Motivation. Learn that discipline isn’t the key to achieving a goal, but motivation. How to motivate yourself, different strategies, and how great it feels to achieve a goal. Start them with small, easily achievable goals, and let them develop this skill.

Procrastination. It’s a problem we all deal with as adults (and even as kids). Now, I believe that there should be a time for goofing off, being lazy, and having fun. But when there’s something to do that we really need to do, how do we get ourselves to do it? Learn the reasons behind procrastination, and how to address them. How to beat procrastination.

Passion. One of the most important ways to be successful is to find something you’re passionate about, and do that for a living. Your child won’t know the answer at a young age, but you should show her how to find her passion and how to pursue it, and why that’s important.

Social

Anti-competition. As kids, we’re taught how to be competitive. In the adult world, that’s how we behave. And that results in back-stabbing, undercutting, feelings of resentment, and other life-affirming things like that. Instead, teach your child how there is room for many people to be successful, and how you’re more likely to be successful if you help others to be successful, and how they’ll help you in return. Learn that making friends and allies is better than making enemies, and how to do that. Learn cooperation and teamwork before competition.

Compassion. Learn to put yourself in the shoes of others, to try to understand them, and to help them end their suffering.

Love. Compassion’s twin brother, love differs only in that instead of wanting to ease the suffering of others, you want their happiness. Both are crucial.

Listening. Learn how to truly listen to someone, to understand what they’re saying, to empathize.

Conversation. Goes hand-in-hand with listening. A conversation is what is needed, not a lecture. This is an extremely important social skill that should start in the home. Learn to converse with your child instead of talk at him.

Practical

Auto. Why cars are needed (no, not to look cool), how to buy a practical car, how to take care of it. How the engine works, what might break down, and how it’s fixed. Should be taught to both boys and girls (that should be obvious, but I had to say it).
Household. How to fix things around the house and keep things maintained. Plumbing, electricity, heating and cooling, painting, roofing, lawn, all that good stuff. The tools and skills necessary to do just the basic maintenance and repairs. And how to know when to call a professional.

Cleaning. Too many adults grow up without knowing how to do laundry, to clean a house properly, to keep the house clean and uncluttered, to have a weekly and monthly cleaning routine. Teach your child all these things instead of just telling her what to do.
Organization. How to keep paperwork organized, how to keep things in their place, to to keep a to-do list, how to set routines, how to focus on the important tasks.

Happiness

Be present. For some reason, this extremely important skill is never taught to us when we’re kids. In truth, the younger we are, the more natural this skill is.
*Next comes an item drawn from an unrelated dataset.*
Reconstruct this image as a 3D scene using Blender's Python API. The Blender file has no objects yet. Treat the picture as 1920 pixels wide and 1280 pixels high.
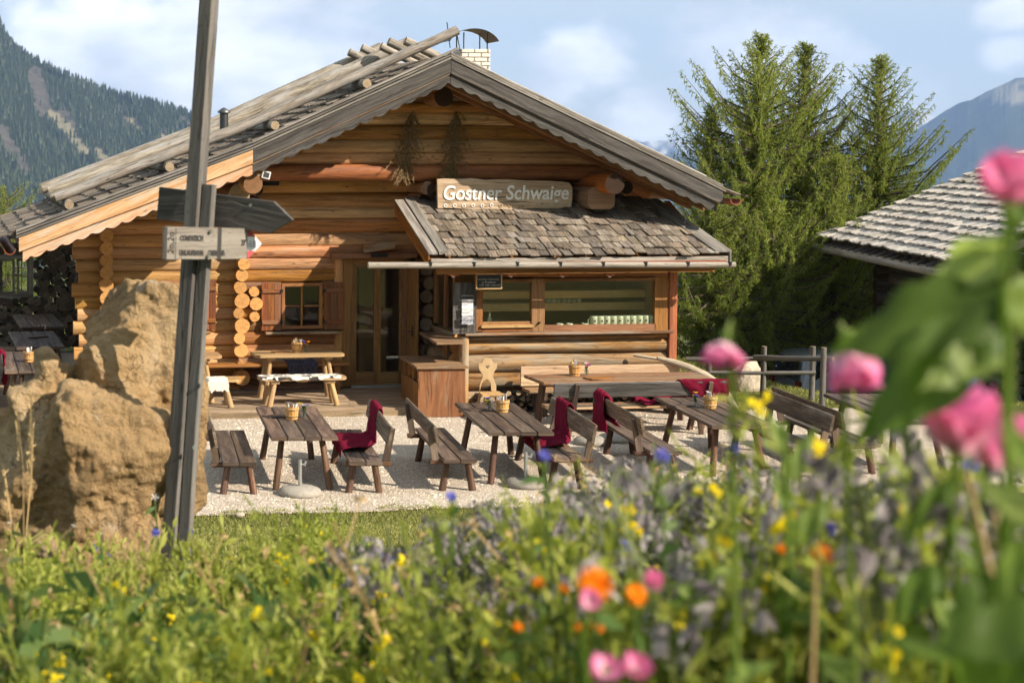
import bpy, math, random
import numpy as np
from mathutils import Vector, Matrix, noise as mnoise

random.seed(7)
SC = bpy.context.scene
COL = SC.collection
R_ = math.radians

# ------------------------------------------------------------------ camera
FPX, PPX, PPY = 3200.0, 300.0, 433.0            # focal length and principal point in 1920x1280 pixels
PSI = math.atan(0.125)
TH = math.atan((PPY - 265.0) / FPX)
CAM = Vector((-8.669, -28.625, 4.38))
FW = Vector((math.sin(PSI) * math.cos(TH), math.cos(PSI) * math.cos(TH), -math.sin(TH)))
RT = Vector((math.cos(PSI), -math.sin(PSI), 0.0))
UP = RT.cross(FW)
cd = bpy.data.cameras.new("camera")
cd.sensor_fit = 'HORIZONTAL'
cd.sensor_width = 36.0
cd.lens = FPX / 1920.0 * 36.0
cd.shift_x = (960.0 - PPX) / 1920.0
cd.shift_y = (PPY - 640.0) / 1920.0
cd.clip_start = 0.1
cd.clip_end = 40000.0
cd.dof.use_dof = True
cd.dof.focus_distance = 25.5
cd.dof.aperture_fstop = 3.6
cam = bpy.data.objects.new("camera", cd)
COL.objects.link(cam)
cm = Matrix((RT, UP, -FW)).transposed().to_4x4()
cm.translation = CAM
cam.matrix_world = cm
SC.camera = cam

# ------------------------------------------------------------------ light
SUND = Vector((0.6206, -0.5452, 0.5635)).normalized()     # towards the sun
ld = bpy.data.lights.new("sun", 'SUN')
ld.energy = 5.0
ld.angle = R_(0.53)
ld.color = (1.0, 0.88, 0.73)
sun = bpy.data.objects.new("sun", ld)
sun.rotation_euler = SUND.to_track_quat('Z', 'Y').to_euler()
sun.location = (20, -30, 40)
COL.objects.link(sun)

SC.view_settings.view_transform = 'Standard'
SC.view_settings.look = 'None'
SC.view_settings.exposure = 0.84
SC.view_settings.gamma = 1.0
SC.view_settings.use_curve_mapping = False
SC.render.engine = 'CYCLES'
SC.cycles.use_denoising = True
SC.cycles.max_bounces = 6
SC.cycles.transparent_max_bounces = 12
SC.cycles.diffuse_bounces = 4
SC.cycles.glossy_bounces = 2
SC.cycles.transmission_bounces = 4
SC.cycles.volume_bounces = 0
SC.cycles.use_adaptive_sampling = True
SC.cycles.adaptive_threshold = 0.04
SC.cycles.caustics_reflective = False
SC.cycles.caustics_refractive = False
SC.cycles.sample_clamp_indirect = 6.0


def ray(x, y):
    return FW + RT * ((x - PPX) / FPX) - UP * ((y - PPY) / FPX)


def at(x, y, Y=0.0):
    """photo pixel -> point of the vertical plane Y"""
    d = ray(x, y)
    return CAM + d * ((Y - CAM.y) / d.y)


def gz(x, y, z=0.0):
    """photo pixel -> point of the level plane z"""
    d = ray(x, y)
    return CAM + d * ((z - CAM.z) / d.z)


def atd(x, y, d):
    return CAM + ray(x, y) * d


# ------------------------------------------------------------------ world: sky with clouds
def NT(mat_or_world):
    mat_or_world.use_nodes = True
    nt = mat_or_world.node_tree
    nt.nodes.clear()
    return nt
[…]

As we get older, we start thinking about the future and the past, and the present seems to slip away from us. Some skills for living in the present would go a long way.

Enjoy life. Kids don’t have much of a problem with this, but some awareness of its importance and how to do it, even as an adult, would be helpful. Set a good example of this, and your kids will follow.

Find purpose. Whether this is a higher religious purpose, or the purpose of making your family happy, or the purpose of finding your calling, having a purpose in life is extremely important. Teach your children the importance of this and show how to do it yourself.

Develop intimate relationships. The best way to teach this is to develop an intimate relationship with your child, and model it with your spouse or other significant other (within appropriateness). Teach them the skills for developing these types of relationships, talk about the importance of it, and how to get through the bumpy parts as well. There are bad times in every relationship, but with the right skills of communication, empathy and compromise, they can get through them.